Tak perlu ragu untuk memberikan senyum, meskipun semua tak terbalas dengan senyum pula. Cukuplah ridho Allah sebagai penyejuk dan sebaik- baik pembalas dari semua itu. Semua orang akan memanen kebaikan dan atau kejahatan mereka sendiri- sendiri. Dan pertangguan jawabpun akan digelar dihadapan Allah atas mereka, sendiri- sendiri. Tidak ada yang gratis, tidak ada yang sia- sia, tidak ada yang terbuang percuma. Semua akan ada konsekuensi dan akibat, serta pertanggungan jawab. Maka jika sudha begitu, mengapa kita mempersiapkan semua dengan baik. Berkatalah dengan baik, dan perlakukanlah pasangan anda dengan baik-baik. karena kebaikan akan menimbulkan rasa malu bagi orang lain, jika dia tidak dapat membalasnya dengan yang baik pula.
Benar- benar, pernikahan adalah proyek seumur hidup yang menguras kemampuan manusia habis- habisan. Namun disana terkandung maksud membaikkan manusia tersebut, jika dia mau belajar dan mengambil pelajaran. Disana pula terdapat penghargaan paling tinggi yaitu dari Allah subhanahu wata`ala saat keduanya berhasil tetap merekatkan tangan dan hati mereka kepada jalur yang semestinya.

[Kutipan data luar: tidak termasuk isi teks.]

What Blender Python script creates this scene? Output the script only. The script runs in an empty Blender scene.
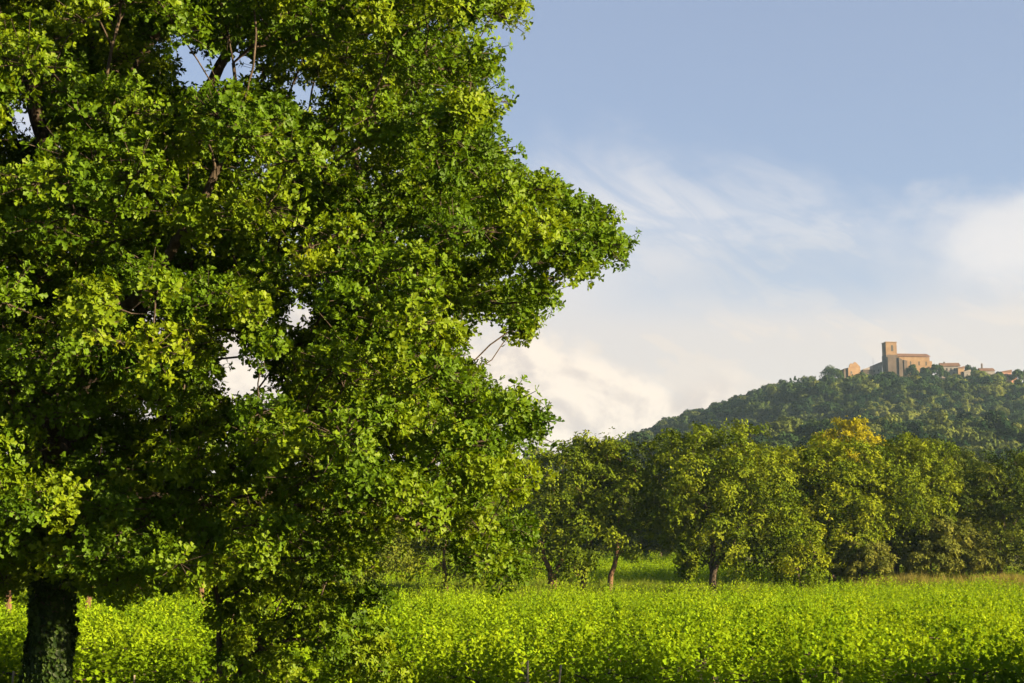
import bpy, math, time
import numpy as np
from mathutils import Vector

T0 = time.time()
R = math.radians
scene = bpy.context.scene
COL = scene.collection

# ------------------------------------------------------------------ camera
F, CX, CY = 1422.0, 512.0, 341.5
CAMZ = 2.9
PITCH = math.atan(218.5 / F)
cam_d = bpy.data.cameras.new('camera')
cam = bpy.data.objects.new('camera', cam_d)
COL.objects.link(cam)
cam.location = (0, 0, CAMZ)
cam.rotation_euler = (math.pi / 2 + PITCH, 0, 0)
cam_d.sensor_width = 36.0
cam_d.lens = F * 36.0 / 1024.0
cam_d.clip_start = 0.1
cam_d.clip_end = 20000
scene.camera = cam
cp, sp = math.cos(PITCH), math.sin(PITCH)


def at(px, py, Y):
    """World point at depth Y (metres along +Y) seen at that place of the photograph."""
    u, v = (px - CX) / F, (CY - py) / F
    d = np.array([u, cp - v * sp, sp + v * cp])
    return np.array([0, 0, CAMZ]) + d * (Y / d[1])


def project(P):
    P = np.atleast_2d(P)
    q = P - np.array([0, 0, CAMZ])
    zc = q[:, 1] * cp + q[:, 2] * sp
    yc = -q[:, 1] * sp + q[:, 2] * cp
    return np.stack([CX + F * q[:, 0] / zc, CY - F * yc / zc], 1)


# ------------------------------------------------------------------ light
SUN_AZ, SUN_EL = 66.0, 17.0          # azimuth: degrees to the right of straight behind the camera
a, e = R(SUN_AZ), R(SUN_EL)
TOSUN = Vector((math.sin(a) * math.cos(e), -math.cos(a) * math.cos(e), math.sin(e)))
sd = bpy.data.lights.new('sun', 'SUN')
sd.energy = 5.0
sd.angle = R(0.5)
sd.color = (1.0, 0.76, 0.44)
so = bpy.data.objects.new('sun', sd)
COL.objects.link(so)
so.rotation_euler = TOSUN.to_track_quat('Z', 'Y').to_euler()
so.location = (60, -30, 60)


# ------------------------------------------------------------------ node helpers
class NT:
    def __init__(self, tree):
        self.t = tree
        self.t.nodes.clear()

    def n(self, typ, **kw):
        nd = self.t.nodes.new(typ)
        for k, v in kw.items():
            setattr(nd, k, v)
        return nd

    def put(self, sock, v):
        if v is None:
            return
        if hasattr(v, 'is_output'):
            self.t.links.new(v, sock)
        else:
            sock.default_value = v

    def math(self, op, a, b=None, c=None, clamp=False):
        nd = self.n('ShaderNodeMath', operation=op, use_clamp=clamp)
        for i, v in enumerate((a, b, c)):
            self.put(nd.inputs[i], v)
        return nd.outputs[0]

    def sstep(self, x, lo, hi, a=0.0, b=1.0):
        nd = self.n('ShaderNodeMapRange', interpolation_type='SMOOTHSTEP')
        self.put(nd.inputs[0], x)
        self.put(nd.inputs[1], lo)
        self.put(nd.inputs[2], hi)
        self.put(nd.inputs[3], a)
        self.put(nd.inputs[4], b)
        return nd.outputs[0]

    def noise(self, vec, scale, detail=4.0, rough=0.55, dist=0.0):
        nd = self.n('ShaderNodeTexNoise')
        self.put(nd.inputs['Vector'], vec)
        self.put(nd.inputs['Scale'], scale)
        nd.inputs['Detail'].default_value = detail
        nd.inputs['Roughness'].default_value = rough
        nd.inputs['Distortion'].default_value = dist
        return nd.outputs[0]

    def xyz(self, x, y, z=0.0):
        nd = self.n('ShaderNodeCombineXYZ')
        for i, v in enumerate((x, y, z)):
            self.put(nd.inputs[i], v)
        return nd.outputs[0]

    def mix(self, f, a, b, blend='MIX'):
        nd = self.n('ShaderNodeMix', data_type='RGBA', blend_type=blend)
        self.put(nd.inputs[0], f)
        self.put(nd.inputs[6], c4(a))
        self.put(nd.inputs[7], c4(b))
        return nd.outputs[2]

    def ramp(self, f, stops):
        nd = self.n('ShaderNodeValToRGB')
        el = nd.color_ramp.elements
        while len(el) < len(stops):
            el.new(0.5)
        for x, (p, c) in zip(el, stops):
            x.position = p
            x.color = c4(c)
        self.put(nd.inputs[0], f)
        return nd.outputs[0]


def c4(c):
    if isinstance(c, (tuple, list)) and len(c) == 3:
        return (*c, 1.0)
    return c


# ------------------------------------------------------------------ world: Nishita sky with a procedural cloud layer
world = bpy.data.worlds.new('World')
scene.world = world
world.use_nodes = True
W = NT(world.node_tree)
sky = W.n('ShaderNodeTexSky', sky_type='NISHITA')
sky.sun_disc = False
sky.sun_elevation = R(SUN_EL)
sky.sun_rotation = R(180 - SUN_AZ)
sky.air_density = 1.0
sky.dust_density = 0.6
sky.ozone_density = 2.0
tc = W.n('ShaderNodeTexCoord')
sep = W.n('ShaderNodeSeparateXYZ')
W.put(sep.inputs[0], tc.outputs['Generated'])
x, y, z = sep.outputs
U = W.math('MULTIPLY', W.math('ARCTAN2', x, y), 10.0)
V = W.math('MULTIPLY', W.math('ARCSINE', z), 10.0)
# streak space: rotated so that wisps run down towards the right
ca, sa = math.cos(R(-30)), math.sin(R(-30))
S1 = W.math('ADD', W.math('MULTIPLY', U, ca), W.math('MULTIPLY', V, sa))
S2 = W.math('SUBTRACT', W.math('MULTIPLY', V, ca), W.math('MULTIPLY', U, sa))
wisp = W.noise(W.xyz(W.math('MULTIPLY', S1, 0.42), W.math('MULTIPLY', S2, 0.8), 3.1), 0.9, 8, 0.56, 0.9)
wisp2 = W.noise(W.xyz(W.math('MULTIPLY', U, 0.45), W.math('MULTIPLY', V, 1.3), 7.7), 1.1, 7, 0.60, 0.35)
big = W.noise(W.xyz(W.math('MULTIPLY', U, 0.5), V, 1.9), 0.7, 3, 0.5)
edge = W.math('ADD', W.math('MULTIPLY', U, -0.10), 2.78)
dv = W.math('SUBTRACT', V, edge)
dv = W.math('SUBTRACT', dv, W.math('MULTIPLY', W.math('SUBTRACT', wisp, 0.5), 2.6))
veil = W.sstep(dv, 0.45, -0.75)
fine = W.noise(W.xyz(W.math('MULTIPLY', S1, 0.7), W.math('MULTIPLY', S2, 2.6), 9.4), 1.6, 9, 0.62, 0.8)
veil = W.math('MULTIPLY', veil, W.sstep(wisp2, 0.38, 0.55, 0.30, 1.0))
veil = W.math('MULTIPLY', veil, W.sstep(fine, 0.36, 0.56, 0.50, 1.0))
# clearer, blue-grey lane in the middle of the veil
lane = W.math('MULTIPLY', W.sstep(V, 1.55, 1.95), W.sstep(V, 2.45, 2.1))
lane = W.math('MULTIPLY', lane, W.sstep(big, 0.40, 0.62))
veil = W.math('MAXIMUM', veil, W.math('MULTIPLY', W.sstep(dv, 0.1, -1.0), 0.86))
veil = W.math('MULTIPLY', veil, W.math('SUBTRACT', 1.0, W.math('MULTIPLY', lane, 0.30)))
low = W.sstep(V, 2.0, 1.0)
mask = W.math('MAXIMUM', veil, W.math('MULTIPLY', low, 0.93))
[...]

Maka jangan jadikan pernikahan sebagai ajang untuk membentuk pasangan anda menjadi orang yang jahat karena tidak adanya penghargaan atas apapun yang telah dilakukan atau dikorbankan untuk anda. Dia adalah sebatas manusia yang punya rasa, seperti halnya anda. Maka baikkanlah hidupnya dan jadikan dia pribadi yang lebih baik kedepannya dengan menghujani kasih sayang dalam bentuk penghargaan, yang kesemuanya kita lakukan karena Allah subhanahu wata`ala.